Under the proposed condom measure, which he wrote, "Weinstein would be placed in charge of monitoring any adult film produced in California to determine if condoms were used," Eros Media reports. "If a condom wasn't readily apparent in each scene, Weinstein would be deputized by the Attorney General to review the raw footage of the production, and file lawsuits against anyone involved in the production, including but not limited to the producers, distributors, agents, and anyone with a demonstrable 'financial interest' in the production." 

The text of the proposed ballot measure states that "The People of the State of California, by enacting this Act, hereby declare that the proponent of this Act"—that would be Weinstein—"has a direct and personal stake in defending this act from constitutional or statutory challenges to the Act's validity." Should the Attorney General fail to adequately uphold its provisions, "the Act's proponent shall be entitled … to act as an agent of the citizens of the State of California." As such, Weinstein would be compensated by the state for "reasonable expenses and other losses." To remove Weinstein from this role would require a majority vote from both houses of the state Legislature. 

Diane Duke, head of porn-industry trade group the Free Speech Coalition, noted to Eros that "Weinstein has waged a 10-year personal crusade against the adult industry and now wants tax payers [sic] to pay him to control it." To Duke, this is not just a waste of money but a slip back into old morality-based censorship under the guise of public health.

"For the first time in nearly forty years, we're looking at the government spending taxpayer dollars to censor adult film," she said 

Under Weinstein's proposed measure, the state wouldn't simply be on the lookout for condom scofflaws but tasked with granting adult-filmmaking licenses, which means government officials deciding who is and isn't allowed to make porn in California and what kinds of films are allowed to be made. In addition to massive fines for failing to use condoms, the state could impose fines between $1,000 and $15,000 for failing to file the proper paperwork for each film's production. Distributors of porn films that don't use condoms and talent agents who refer actors to these films could also be arrested. 
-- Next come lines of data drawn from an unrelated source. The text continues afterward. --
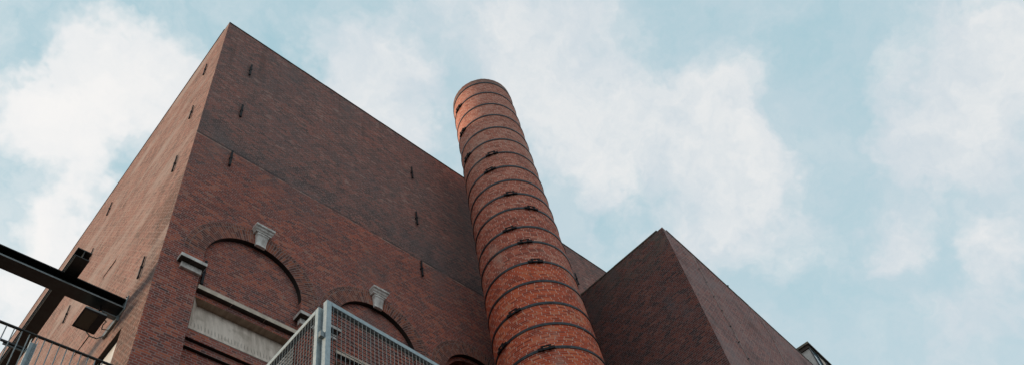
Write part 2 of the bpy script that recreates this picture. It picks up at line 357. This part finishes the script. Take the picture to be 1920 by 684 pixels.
# ------------------------------------------------------------------ main brick building
X0, Y0, ZT = 2.938, 10.8, 25.40
bld = empty('brick_building', (X0, Y0, -H), 'tall windowless brick building with blind arches, behind the round chimney', 'building')
wb = MB(); wb.box(X0, 46, Y0, 40, -H, ZT)
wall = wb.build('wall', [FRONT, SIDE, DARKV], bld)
cut = MB()
BAYS = [(4.974, 1.180), (8.262, 1.180), (11.56, 1.180)]
for cx, hw in BAYS: arch_prism(cut, cx, hw, -1.0, 14.27, Y0 - 1, Y0 + .12)
for cx, hw in BAYS[:2]: 
    cut2 = cut
cuts = [cut]
c2 = MB()
for cx, hw in BAYS[:2]:
    c2.box(cx - hw + .045, cx + hw - .02, Y0 + .05, Y0 + .335, 12.12, 13.045)     # cavity of the concrete panel
cuts.append(c2)
c3 = MB()
for cx, hw in BAYS[:2]:
    c3.box(cx - hw + .02, cx + hw - .02, Y0 + .06, Y0 + .20, -.9, 11.89)          # two stepped ledges under the panel
cuts.append(c3)
c4 = MB()
for cx, hw in BAYS[:2]:
    c4.box(cx - hw + .02, cx + hw - .02, Y0 + .15, Y0 + .28, -.85, 11.74)
cuts.append(c4)
c5 = MB(); arch_prism(c5, 11.56, 1.06, -.8, 14.27, Y0 + .06, Y0 + .75); cuts.append(c5)
c6 = MB(); c6.box(X0 - .5, X0 + .112, 11.86, 13.4, 9.6, 12.43); cuts.append(c6)
c7 = MB()
c7.box(X0 - .5, X0 + .15, 14.36, 14.78, 17.11, 17.225)                               # thin horizontal slots in the side wall
c7.box(X0 - .5, X0 + .15, 14.28, 14.66, 14.27, 14.39); cuts.append(c7)
c8 = MB(); c8.box(X0 - .45, X0 + .13, 14.77, 15.08, 17.12, 17.205); c8.box(X0 - .45, X0 + .13, 14.65, 15.06, 14.28, 14.37); cuts.append(c8)
tmp = []
for i, c in enumerate(cuts):
    o = c.build('cutter', DARKV); tmp.append(o)
    md = wall.modifiers.new('b%d' % i, 'BOOLEAN'); md.operation = 'DIFFERENCE'; md.solver = 'EXACT'; md.object = o
bpy.context.view_layer.update()
dg = bpy.context.evaluated_depsgraph_get()
me = bpy.data.meshes.new_from_object(wall.evaluated_get(dg))
wall.modifiers.clear(); wall.data = me
for o in tmp: bpy.data.objects.remove(o)
bm = bmesh.new(); bm.from_mesh(me); uvl = bm.loops.layers.uv.verify(); bm.normal_update()
for f in bm.faces:
    n = f.normal; c = f.calc_center_median(); f.material_index = 0
    if n.x < -.7 and c.x < X0 + .02: f.material_index = 1
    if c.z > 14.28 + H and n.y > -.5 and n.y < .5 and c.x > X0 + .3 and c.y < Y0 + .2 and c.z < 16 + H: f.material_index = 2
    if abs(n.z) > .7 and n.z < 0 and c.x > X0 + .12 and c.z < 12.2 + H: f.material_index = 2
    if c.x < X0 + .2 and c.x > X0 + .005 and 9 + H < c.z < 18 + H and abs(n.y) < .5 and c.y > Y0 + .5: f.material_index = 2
    for l in f.loops:
        p = l.vert.co
        if abs(n.z) > .7: l[uvl].uv = (p.x, p.y)
        elif abs(n.x) > abs(n.y): l[uvl].uv = (p.y + .37, p.z)
        else: l[uvl].uv = (p.x, p.z)
bm.to_mesh(me); bm.free()
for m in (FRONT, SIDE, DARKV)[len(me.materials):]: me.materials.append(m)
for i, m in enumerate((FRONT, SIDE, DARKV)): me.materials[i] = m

# coping along the roof edge, slightly proud and uneven
cp = MB()
def ragged(mb, a, b, out, z, hgt, dep, step=.44, jit=.004):
    a = Vector(a); b = Vector(b); L = (b - a).length; d = (b - a) / L; out = Vector(out)
    n = int(L / step)
    for i in range(n):
        p = a + d * (i * step); q = a + d * ((i + 1) * step - .004)
        j = random.uniform(-jit, jit); k = random.uniform(0, jit)
        c = []
        for zz in (z, z + hgt + j):
            for w in (-dep, .012 + k):
                for e in (p, q): c.append((e.x + out.x * w, e.y + out.y * w, zz))
        mb.hexa(c)
ragged(cp, (X0, Y0, 0), (44, Y0, 0), (0, -1, 0), ZT, .055, .30)
ragged(cp, (X0, Y0 + .3, 0), (X0, 39.8, 0), (-1, 0, 0), ZT, .055, .30)
cp.build('coping', COPE, bld)

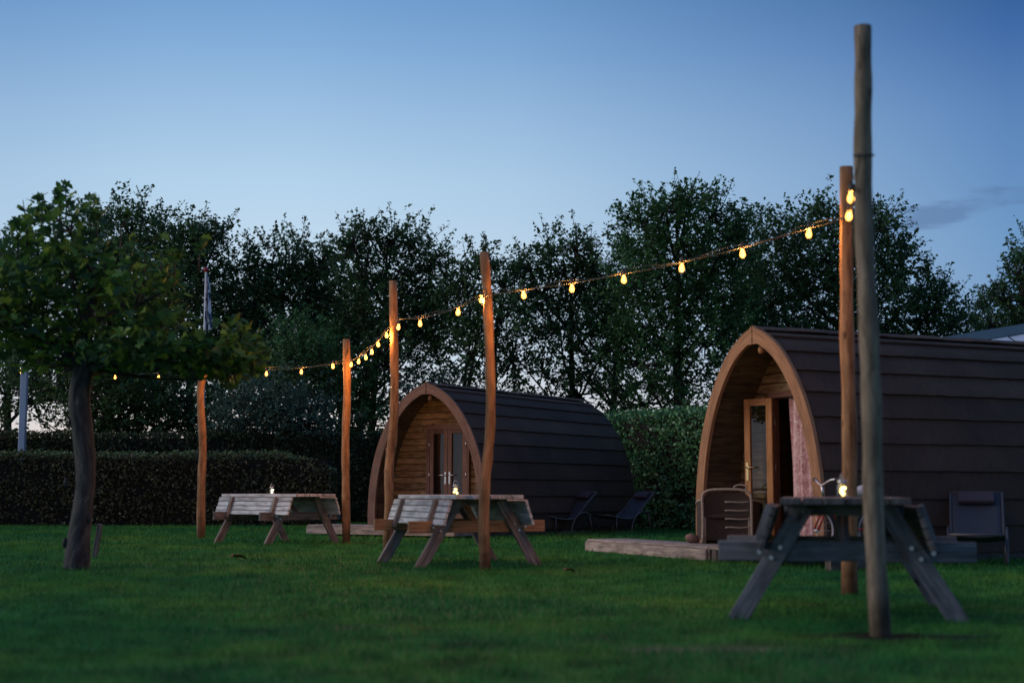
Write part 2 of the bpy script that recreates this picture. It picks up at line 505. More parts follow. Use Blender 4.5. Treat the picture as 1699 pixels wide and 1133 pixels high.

California's Legislative Analyst's Office predicted that should the measure become law, "parts of the adult film industry likely would respond by either relocating outside of California in order to avoid or protest the law's requirements or continuing to make adult films in California while seeking to evade state and local law enforcement." As a result, "tens of millions or hundreds of millions of dollars of annual economic activity and hundreds of full- and part-time adult film industry jobs likely would be eliminated from the California economy" or driven underground, it said. Ultimately, the measure would reduce annual state and local tax revenue "by millions or tens of millions of dollars per year" while costing "a few million dollars annually" to enforce.